Le BTP se féminise indéniablement car les Instituts, écoles d'ingénieurs et d'architectes attirent l'ensemble. Et souvent, en études les dames sont plus brillantes. Maintenant, lors du parcours professionnel, d'autres priorités se font pour les femmes. D'autant plus que c'est un métier qui demande beaucoup de déplacements sur le terrain. Cependant, la digitalisation du secteur permettra de réduire cette exigence et permettra aux femmes de prendre plus de poids dans le secteur. D'ailleurs, nous retrouvons, aujourd'hui, plusieurs dames aux postes de management, si ce n'est de leadership au sein d'entreprises et d'organisations professionnelles dans le secteur.
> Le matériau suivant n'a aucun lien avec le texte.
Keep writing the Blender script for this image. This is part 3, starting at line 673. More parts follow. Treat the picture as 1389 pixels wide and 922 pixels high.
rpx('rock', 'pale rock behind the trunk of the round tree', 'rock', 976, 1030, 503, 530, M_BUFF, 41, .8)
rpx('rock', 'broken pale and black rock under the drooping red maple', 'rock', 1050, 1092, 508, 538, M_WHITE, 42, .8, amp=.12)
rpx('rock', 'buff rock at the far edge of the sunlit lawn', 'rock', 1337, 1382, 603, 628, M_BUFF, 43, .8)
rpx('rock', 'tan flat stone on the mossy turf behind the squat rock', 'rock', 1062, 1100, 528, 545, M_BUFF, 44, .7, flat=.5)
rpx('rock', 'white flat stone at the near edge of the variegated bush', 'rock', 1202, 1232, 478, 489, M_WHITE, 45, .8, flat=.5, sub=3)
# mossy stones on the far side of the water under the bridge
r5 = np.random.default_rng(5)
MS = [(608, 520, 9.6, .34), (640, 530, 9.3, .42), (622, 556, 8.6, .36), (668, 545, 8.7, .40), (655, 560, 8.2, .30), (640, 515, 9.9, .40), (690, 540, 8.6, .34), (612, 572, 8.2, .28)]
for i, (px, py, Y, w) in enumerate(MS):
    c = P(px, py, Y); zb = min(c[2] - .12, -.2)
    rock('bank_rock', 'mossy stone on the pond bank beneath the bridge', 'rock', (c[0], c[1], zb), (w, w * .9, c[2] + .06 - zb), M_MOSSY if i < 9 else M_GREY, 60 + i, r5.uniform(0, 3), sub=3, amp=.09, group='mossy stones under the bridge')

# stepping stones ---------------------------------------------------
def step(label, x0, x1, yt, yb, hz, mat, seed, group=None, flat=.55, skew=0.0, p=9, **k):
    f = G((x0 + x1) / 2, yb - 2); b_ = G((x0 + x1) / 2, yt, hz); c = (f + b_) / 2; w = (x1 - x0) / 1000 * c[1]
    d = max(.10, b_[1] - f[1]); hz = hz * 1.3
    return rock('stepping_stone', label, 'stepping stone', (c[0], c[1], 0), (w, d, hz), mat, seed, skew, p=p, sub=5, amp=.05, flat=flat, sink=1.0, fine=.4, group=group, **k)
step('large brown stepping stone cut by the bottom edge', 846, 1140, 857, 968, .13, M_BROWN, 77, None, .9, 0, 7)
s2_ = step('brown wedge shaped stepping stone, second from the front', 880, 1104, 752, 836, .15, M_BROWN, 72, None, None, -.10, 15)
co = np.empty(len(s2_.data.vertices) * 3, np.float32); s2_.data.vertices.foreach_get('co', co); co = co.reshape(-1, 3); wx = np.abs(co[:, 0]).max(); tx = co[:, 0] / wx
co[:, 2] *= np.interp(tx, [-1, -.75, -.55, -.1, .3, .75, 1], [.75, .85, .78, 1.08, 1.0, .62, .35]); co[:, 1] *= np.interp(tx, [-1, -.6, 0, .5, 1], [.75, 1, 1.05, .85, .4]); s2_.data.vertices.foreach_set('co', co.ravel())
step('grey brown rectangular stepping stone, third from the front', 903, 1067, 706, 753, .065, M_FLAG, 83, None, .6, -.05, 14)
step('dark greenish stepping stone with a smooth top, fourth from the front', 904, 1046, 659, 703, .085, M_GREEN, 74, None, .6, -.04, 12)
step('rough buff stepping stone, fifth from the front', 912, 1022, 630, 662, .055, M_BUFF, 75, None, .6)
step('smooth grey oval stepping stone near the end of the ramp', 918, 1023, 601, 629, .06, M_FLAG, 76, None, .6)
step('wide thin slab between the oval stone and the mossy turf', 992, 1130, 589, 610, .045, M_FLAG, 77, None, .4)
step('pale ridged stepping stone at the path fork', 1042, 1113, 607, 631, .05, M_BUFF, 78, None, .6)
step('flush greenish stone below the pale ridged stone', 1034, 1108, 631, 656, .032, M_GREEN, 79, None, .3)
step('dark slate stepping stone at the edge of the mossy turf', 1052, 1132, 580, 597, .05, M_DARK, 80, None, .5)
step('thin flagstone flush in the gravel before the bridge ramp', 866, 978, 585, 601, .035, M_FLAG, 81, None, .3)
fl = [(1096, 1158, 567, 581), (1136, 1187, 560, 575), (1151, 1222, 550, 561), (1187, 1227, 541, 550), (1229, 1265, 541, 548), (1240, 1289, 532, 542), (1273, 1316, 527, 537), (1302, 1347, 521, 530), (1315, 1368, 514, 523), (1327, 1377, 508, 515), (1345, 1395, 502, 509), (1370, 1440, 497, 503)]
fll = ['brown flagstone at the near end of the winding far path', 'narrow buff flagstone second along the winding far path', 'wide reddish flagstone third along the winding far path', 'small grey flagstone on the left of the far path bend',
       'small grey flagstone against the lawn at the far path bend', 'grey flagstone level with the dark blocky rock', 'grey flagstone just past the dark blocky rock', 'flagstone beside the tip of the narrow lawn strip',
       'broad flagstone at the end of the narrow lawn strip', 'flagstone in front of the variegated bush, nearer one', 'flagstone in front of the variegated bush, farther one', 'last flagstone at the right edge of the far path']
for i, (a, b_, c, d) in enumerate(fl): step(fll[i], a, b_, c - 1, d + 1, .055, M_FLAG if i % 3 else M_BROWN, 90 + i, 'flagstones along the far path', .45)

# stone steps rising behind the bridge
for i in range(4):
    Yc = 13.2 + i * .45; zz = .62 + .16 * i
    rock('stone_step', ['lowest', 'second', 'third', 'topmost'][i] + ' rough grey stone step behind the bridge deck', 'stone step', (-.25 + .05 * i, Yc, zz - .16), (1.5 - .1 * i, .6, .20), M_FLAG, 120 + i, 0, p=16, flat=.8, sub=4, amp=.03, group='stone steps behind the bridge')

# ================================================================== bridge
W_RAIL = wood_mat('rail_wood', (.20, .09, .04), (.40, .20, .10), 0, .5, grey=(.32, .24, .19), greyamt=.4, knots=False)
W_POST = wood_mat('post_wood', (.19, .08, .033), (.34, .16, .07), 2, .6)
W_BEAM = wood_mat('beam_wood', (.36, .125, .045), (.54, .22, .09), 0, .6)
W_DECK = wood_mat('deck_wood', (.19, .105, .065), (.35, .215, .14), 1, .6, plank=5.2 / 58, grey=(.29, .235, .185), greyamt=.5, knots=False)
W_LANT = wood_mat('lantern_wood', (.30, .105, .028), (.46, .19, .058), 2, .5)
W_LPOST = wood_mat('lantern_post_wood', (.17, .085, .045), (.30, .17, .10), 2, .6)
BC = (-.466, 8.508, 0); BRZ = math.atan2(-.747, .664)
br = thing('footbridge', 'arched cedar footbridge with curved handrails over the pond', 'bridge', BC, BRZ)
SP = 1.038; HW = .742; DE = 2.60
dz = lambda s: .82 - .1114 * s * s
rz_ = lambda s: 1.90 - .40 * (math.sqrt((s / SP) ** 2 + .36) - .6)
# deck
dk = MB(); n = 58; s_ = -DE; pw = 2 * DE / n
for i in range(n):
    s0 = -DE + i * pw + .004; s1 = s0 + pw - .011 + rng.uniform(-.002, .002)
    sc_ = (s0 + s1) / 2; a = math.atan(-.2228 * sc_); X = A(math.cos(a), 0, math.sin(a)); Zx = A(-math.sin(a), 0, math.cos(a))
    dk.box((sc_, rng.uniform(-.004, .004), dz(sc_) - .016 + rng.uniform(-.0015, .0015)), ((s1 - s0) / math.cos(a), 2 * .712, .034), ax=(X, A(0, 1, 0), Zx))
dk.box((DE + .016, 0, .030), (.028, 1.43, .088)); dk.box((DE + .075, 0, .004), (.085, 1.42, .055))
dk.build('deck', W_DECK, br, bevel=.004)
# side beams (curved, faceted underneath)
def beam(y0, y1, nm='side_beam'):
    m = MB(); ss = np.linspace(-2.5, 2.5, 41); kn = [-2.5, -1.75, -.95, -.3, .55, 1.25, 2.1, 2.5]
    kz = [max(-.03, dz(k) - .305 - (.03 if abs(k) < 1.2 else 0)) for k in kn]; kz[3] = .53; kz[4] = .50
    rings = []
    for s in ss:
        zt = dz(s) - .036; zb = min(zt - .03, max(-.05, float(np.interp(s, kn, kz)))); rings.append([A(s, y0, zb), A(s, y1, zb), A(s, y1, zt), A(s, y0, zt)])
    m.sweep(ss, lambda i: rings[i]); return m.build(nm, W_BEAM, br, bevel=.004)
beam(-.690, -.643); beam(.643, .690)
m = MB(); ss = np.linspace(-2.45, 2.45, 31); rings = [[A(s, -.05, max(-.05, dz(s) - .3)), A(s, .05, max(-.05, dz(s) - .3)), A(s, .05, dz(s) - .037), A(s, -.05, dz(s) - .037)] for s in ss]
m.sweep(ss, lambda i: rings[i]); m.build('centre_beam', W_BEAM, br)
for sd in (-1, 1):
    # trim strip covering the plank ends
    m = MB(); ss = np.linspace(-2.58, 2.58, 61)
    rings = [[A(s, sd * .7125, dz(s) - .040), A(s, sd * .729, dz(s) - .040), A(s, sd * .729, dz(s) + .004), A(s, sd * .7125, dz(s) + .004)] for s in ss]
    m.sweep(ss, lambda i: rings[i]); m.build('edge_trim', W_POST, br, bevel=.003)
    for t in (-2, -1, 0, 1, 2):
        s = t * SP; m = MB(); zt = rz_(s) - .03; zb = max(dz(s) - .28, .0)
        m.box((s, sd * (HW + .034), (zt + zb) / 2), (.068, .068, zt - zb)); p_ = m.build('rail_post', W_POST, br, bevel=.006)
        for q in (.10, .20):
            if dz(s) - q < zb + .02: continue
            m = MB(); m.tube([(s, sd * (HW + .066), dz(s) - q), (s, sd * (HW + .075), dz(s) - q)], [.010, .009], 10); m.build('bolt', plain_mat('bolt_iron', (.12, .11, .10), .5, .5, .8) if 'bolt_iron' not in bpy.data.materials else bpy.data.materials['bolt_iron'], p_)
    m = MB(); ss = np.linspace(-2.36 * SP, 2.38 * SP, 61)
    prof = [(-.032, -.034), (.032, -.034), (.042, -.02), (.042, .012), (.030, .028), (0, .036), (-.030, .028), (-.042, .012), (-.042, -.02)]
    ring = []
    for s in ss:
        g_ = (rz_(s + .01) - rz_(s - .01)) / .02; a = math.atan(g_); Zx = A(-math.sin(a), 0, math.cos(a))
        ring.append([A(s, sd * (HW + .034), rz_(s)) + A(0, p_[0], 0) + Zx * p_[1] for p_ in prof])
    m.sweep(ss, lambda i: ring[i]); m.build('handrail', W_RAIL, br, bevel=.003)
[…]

Propos recueillis par Wolondouka SIDIBE Bon à savoir Selon le rapport de l'Office des Changes, la perte d'emplois enregistrée dans le secteur du BTP est de 9.000 postes en 2020, essentiellement localisée en milieu urbain avec 8.000 emplois et 1.000 postes en milieu rural. Au titre de l'exercice 2021, le secteur du BTP est parvenu à créer 71.000 nouveaux emplois, dont 53.000 en milieu urbain et 18.000 en zones rurales. Pour ce qui est de la consommation du ciment en 2021, elle s'est redressée de 13,8% pour atteindre 14 millions de tonnes, soit à peine le niveau constaté en 2016 et loin derrière le record enregistré en 2011 (16,1 millions de tonnes). Quant à la production de logement, fait remarquer le rapport, elle a stagné en 2019 pour ensuite enregistrer une régression de l'ordre de 19% en 2020. Au cours des dix dernières années la production de logements a atteint 1.308.766, dont 35.356 logements à faible valeur immobilière (140.000 dirhams par unité), 501.223 logements à 250.000 dirhams, 540.308 logements auto-construits en maisons marocaines, 140.134 appartements de type moyen et haut standing et 12.640 villas.